Laberinto
Armando González Torres
Paralelo al descubrimiento del gran poeta, recuerdo que incidentalmente
comencé a leer la columna de libros de Efraín Huerta, la cual por su tono
afable y divertido llamaba mi atención de temprano adolescente. Leer es una forma extrema del goce
intelectual. La columna “Libros y Antilibros” que por varios años mantuvo
Efraín Huerta en el suplemento “El Gallo Ilustrado” del periódico El Día,
muestra esta forma del goce. En efecto, los “Libros y Antilibros” de Huerta
constituían una manera viva, jocosa, erudita y desenfada a la vez, de compartir
una devoción: la lectura, y los diversos prodigios que la rodean. La columna tenía
el modesto propósito de brindar noticias y anécdotas literarias, pero ofrecía
mucho más: una muestra de la rica formación y del paladar omnívoro del lector
Huerta; un testimonio del medio ambiente-intelectual de la época y una visión
jubilosa del acto creativo y amistoso de la lectura. Cierto, el genuino amor a
los libros no tiene nada que ver con la pomposidad académica o el ánimo de
brindar certificados de aptitud y pertenencia a los autores. La biblioteca de
Huerta no era la del bibliófilo que se concentra en el libro como objeto, ni la
del académico que aspira a depurar un acervo canónico, sino la del lector voraz
y abierto que llena sus libreros a la luz del azar, la varia afición y la
amistad.
El lector Huerta era un lector activo y festivo cuyas notas y
recensiones resultaban tan divertidas como instructivas y cuyo estilo se permitía
la reflexión, la evocación, el juego de palabras, la broma privada y el
gracejo. Muchas columnas de Huerta constituían una chispeante tertulia en la
que convocaba a sus más preciados volúmenes y amigos y en la que, al lado de
las ideas y revelaciones, campeaba el desenfado y el buen humor. En la tertulia
de Huerta no solo aparecían los nombres consagrados de su tiempo, sino esos
otros animadores a menudo olvidados (libreros, editores, correctores,
bohemios), que conforman el complejo ecosistema literario de una época. Así, al
lado de los conocidos nombres de José Gorostiza, Xavier Villaurrutia o José
Emilio Pacheco, también aparecían los José Herrera Petere, Octavio Barreda,
Ricardo Cortés Tamayo, Salomón de la Selva, Demetrio Aguilera Malta, Rafael
Gimenes Siles, Jacobo Glanz, Parménides García Saldaña o los aguerridos
infrarrealistas. A través de este registro personal y bibliográfico es posible
recuperar protagonistas olvidados, restituir atmósferas intelectuales, inferir
filias y fobias y revivir el clina vibrante de los setenta.

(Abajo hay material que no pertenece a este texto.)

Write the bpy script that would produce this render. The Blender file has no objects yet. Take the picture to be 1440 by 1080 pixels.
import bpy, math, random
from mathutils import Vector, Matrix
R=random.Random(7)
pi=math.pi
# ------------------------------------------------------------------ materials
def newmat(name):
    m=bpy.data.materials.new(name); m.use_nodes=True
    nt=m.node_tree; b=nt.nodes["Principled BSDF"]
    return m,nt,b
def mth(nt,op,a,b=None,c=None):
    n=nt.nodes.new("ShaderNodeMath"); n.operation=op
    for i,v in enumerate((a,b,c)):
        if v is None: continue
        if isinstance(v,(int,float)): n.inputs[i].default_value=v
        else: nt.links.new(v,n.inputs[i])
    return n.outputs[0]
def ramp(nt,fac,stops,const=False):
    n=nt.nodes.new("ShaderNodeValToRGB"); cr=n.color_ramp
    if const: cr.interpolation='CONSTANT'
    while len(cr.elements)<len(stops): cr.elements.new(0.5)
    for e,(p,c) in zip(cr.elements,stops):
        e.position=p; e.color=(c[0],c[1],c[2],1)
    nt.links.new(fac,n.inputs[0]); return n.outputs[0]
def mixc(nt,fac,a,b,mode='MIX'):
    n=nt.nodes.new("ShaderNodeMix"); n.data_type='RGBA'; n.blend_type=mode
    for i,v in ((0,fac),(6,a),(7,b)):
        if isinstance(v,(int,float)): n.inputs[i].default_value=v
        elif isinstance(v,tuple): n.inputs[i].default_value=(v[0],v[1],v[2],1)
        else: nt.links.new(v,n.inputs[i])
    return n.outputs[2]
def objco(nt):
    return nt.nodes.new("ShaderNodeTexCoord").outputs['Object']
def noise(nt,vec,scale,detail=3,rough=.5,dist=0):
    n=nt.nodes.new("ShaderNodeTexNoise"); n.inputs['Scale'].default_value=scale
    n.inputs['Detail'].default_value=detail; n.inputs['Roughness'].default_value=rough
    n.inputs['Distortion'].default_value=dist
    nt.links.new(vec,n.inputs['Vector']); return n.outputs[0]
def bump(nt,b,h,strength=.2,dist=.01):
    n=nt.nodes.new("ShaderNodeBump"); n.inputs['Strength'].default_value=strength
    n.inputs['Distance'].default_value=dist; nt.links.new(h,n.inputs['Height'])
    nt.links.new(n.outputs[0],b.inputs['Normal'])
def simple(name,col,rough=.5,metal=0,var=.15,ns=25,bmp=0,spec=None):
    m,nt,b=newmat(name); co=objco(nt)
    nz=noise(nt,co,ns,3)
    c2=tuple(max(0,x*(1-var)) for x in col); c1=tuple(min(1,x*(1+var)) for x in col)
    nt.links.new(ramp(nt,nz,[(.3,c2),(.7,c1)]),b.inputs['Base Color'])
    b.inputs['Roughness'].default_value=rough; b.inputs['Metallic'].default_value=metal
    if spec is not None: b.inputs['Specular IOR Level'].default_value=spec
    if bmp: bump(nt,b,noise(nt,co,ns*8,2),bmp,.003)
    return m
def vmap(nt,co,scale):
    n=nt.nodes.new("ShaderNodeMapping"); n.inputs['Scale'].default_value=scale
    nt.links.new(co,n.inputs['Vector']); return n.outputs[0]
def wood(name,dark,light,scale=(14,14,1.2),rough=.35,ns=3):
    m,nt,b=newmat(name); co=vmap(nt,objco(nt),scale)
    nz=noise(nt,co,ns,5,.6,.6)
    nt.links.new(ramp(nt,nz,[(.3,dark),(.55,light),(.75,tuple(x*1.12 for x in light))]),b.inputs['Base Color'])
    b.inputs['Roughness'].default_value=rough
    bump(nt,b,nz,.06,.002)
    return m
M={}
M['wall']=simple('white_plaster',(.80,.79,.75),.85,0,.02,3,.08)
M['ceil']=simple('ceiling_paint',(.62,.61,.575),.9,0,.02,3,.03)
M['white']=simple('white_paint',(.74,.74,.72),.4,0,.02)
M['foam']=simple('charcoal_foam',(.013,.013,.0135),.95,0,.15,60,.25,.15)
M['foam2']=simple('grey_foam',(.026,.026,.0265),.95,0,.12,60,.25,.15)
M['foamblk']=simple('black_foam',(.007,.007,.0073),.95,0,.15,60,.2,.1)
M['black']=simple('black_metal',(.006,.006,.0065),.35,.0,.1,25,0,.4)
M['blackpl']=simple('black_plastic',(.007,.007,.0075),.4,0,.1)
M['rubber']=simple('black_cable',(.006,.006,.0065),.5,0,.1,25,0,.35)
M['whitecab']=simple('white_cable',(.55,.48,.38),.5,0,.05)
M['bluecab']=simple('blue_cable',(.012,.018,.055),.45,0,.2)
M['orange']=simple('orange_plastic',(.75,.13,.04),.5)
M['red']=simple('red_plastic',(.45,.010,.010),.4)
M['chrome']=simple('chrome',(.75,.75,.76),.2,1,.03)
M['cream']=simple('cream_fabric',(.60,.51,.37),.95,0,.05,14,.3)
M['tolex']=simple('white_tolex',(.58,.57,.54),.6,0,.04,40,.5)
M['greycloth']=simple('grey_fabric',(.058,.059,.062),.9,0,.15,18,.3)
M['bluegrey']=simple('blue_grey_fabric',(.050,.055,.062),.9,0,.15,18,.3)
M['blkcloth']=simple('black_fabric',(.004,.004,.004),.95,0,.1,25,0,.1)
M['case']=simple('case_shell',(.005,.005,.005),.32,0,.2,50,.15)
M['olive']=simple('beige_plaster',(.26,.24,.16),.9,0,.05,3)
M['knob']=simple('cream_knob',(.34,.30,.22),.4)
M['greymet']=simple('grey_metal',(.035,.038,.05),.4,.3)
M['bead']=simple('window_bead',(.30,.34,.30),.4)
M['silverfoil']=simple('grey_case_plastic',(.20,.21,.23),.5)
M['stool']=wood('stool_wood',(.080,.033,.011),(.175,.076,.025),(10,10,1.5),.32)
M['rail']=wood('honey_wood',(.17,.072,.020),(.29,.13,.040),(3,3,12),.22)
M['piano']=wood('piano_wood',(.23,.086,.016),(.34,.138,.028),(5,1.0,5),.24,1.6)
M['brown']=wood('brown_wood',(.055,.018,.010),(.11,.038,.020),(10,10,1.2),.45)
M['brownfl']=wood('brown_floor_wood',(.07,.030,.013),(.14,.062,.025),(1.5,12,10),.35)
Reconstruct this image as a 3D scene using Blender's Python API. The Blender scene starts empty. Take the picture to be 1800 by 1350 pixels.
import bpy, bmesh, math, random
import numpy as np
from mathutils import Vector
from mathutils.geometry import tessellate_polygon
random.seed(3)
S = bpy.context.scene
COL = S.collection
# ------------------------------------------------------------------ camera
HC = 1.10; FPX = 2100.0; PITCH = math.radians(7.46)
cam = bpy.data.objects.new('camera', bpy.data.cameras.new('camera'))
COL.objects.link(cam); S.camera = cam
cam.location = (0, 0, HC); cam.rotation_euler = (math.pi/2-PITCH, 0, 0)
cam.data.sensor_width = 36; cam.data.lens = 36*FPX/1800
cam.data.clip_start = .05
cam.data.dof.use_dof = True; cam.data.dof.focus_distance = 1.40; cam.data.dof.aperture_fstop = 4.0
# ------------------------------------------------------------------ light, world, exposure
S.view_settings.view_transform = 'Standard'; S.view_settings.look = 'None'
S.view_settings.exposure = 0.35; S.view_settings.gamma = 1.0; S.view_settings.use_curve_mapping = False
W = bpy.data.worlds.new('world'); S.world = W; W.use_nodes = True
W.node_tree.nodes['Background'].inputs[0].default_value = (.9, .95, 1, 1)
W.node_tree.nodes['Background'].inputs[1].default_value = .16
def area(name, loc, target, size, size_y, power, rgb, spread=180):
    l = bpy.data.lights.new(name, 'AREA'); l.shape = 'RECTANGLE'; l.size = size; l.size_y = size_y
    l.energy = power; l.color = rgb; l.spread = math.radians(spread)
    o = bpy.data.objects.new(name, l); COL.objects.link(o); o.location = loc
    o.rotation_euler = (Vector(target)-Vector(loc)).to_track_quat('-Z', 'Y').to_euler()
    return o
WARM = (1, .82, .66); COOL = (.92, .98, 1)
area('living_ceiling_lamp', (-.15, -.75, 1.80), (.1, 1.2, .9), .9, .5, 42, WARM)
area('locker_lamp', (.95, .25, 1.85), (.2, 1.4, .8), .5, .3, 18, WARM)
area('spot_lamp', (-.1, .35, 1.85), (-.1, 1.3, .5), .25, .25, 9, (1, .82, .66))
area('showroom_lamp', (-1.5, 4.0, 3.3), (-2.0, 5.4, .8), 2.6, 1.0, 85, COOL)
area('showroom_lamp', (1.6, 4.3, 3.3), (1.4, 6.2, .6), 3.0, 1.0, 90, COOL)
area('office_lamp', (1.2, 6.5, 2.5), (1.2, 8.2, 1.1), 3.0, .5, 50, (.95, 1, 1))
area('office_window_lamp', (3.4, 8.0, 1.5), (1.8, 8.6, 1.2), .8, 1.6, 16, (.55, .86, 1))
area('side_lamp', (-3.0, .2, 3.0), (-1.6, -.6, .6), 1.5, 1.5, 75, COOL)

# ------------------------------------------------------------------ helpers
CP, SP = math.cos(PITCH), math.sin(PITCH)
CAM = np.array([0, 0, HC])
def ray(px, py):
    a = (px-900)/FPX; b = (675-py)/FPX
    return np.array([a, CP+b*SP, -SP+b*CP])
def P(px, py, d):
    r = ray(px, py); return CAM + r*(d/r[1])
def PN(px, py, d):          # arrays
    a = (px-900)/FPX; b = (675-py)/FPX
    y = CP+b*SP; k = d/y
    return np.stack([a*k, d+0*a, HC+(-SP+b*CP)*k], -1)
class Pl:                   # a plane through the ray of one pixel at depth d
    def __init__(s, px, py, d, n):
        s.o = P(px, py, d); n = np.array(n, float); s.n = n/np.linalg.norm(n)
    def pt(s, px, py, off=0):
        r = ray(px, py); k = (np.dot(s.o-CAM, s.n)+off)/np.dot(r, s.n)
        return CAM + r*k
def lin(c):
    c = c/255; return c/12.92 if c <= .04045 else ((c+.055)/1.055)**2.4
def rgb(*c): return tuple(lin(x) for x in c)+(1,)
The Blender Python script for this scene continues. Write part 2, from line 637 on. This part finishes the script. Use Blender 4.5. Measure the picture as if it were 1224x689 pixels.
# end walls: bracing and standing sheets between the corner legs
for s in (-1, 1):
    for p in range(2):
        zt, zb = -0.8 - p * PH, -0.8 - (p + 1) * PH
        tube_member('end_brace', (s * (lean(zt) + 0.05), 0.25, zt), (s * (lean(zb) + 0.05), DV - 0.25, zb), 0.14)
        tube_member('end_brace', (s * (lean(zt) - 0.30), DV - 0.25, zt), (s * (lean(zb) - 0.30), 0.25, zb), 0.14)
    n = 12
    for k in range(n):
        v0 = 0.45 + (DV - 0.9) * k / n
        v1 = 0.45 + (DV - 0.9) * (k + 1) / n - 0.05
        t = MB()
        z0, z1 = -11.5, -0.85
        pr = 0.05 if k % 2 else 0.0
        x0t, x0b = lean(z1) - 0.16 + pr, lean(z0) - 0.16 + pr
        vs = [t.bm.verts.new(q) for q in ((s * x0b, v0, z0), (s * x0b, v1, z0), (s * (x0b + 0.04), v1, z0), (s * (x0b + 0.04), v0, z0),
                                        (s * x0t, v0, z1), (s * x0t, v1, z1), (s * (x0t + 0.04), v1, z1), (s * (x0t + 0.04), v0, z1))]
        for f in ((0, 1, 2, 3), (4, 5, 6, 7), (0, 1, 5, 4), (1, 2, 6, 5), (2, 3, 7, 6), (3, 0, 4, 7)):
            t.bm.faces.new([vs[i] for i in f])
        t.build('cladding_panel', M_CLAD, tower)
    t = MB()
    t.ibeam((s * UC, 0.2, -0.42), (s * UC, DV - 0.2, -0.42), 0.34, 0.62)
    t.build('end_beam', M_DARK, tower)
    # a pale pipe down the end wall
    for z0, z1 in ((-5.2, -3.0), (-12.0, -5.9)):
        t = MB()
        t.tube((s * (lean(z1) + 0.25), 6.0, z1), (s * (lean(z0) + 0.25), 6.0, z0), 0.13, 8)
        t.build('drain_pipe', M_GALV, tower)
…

Otro rasgo de “Libros y Antilibros” era el sentido común: Huerta ejercía
una crítica afable contra la petulancia, la simulación y la banalidad que
suelen enquistarse en la República de las Letras. La columna de Huerta
representa el aspecto más fecundo y fraternal de la mundanidad literaria, de
esos círculos de amistades y afectos que se forman en torno a la página
escrita. La forma en que el lector lee, el estilo con que transmite su gusto y
su juicio hablan profundamente de su personalidad. En el caso de Huerta, denota
a un lector abierto, cálido y efusivo, que a la hora de leer evade las
jerarquías y los prejuicios e inicia una aventura en la que incursiona en las
páginas ajenas con una generosidad que no excluye la exigencia y la
inteligencia. Porque en este torrente gozoso de anécdotas, ocurrencias y juegos
de palabras, subyace el afecto, pero también el ánimo crítico y la apuesta por el
gusto. Cierto, el arte de leer se acompaña de un arte de escribir, porque la
transmisión es una de las formas más altas y rigurosas de la camaradería.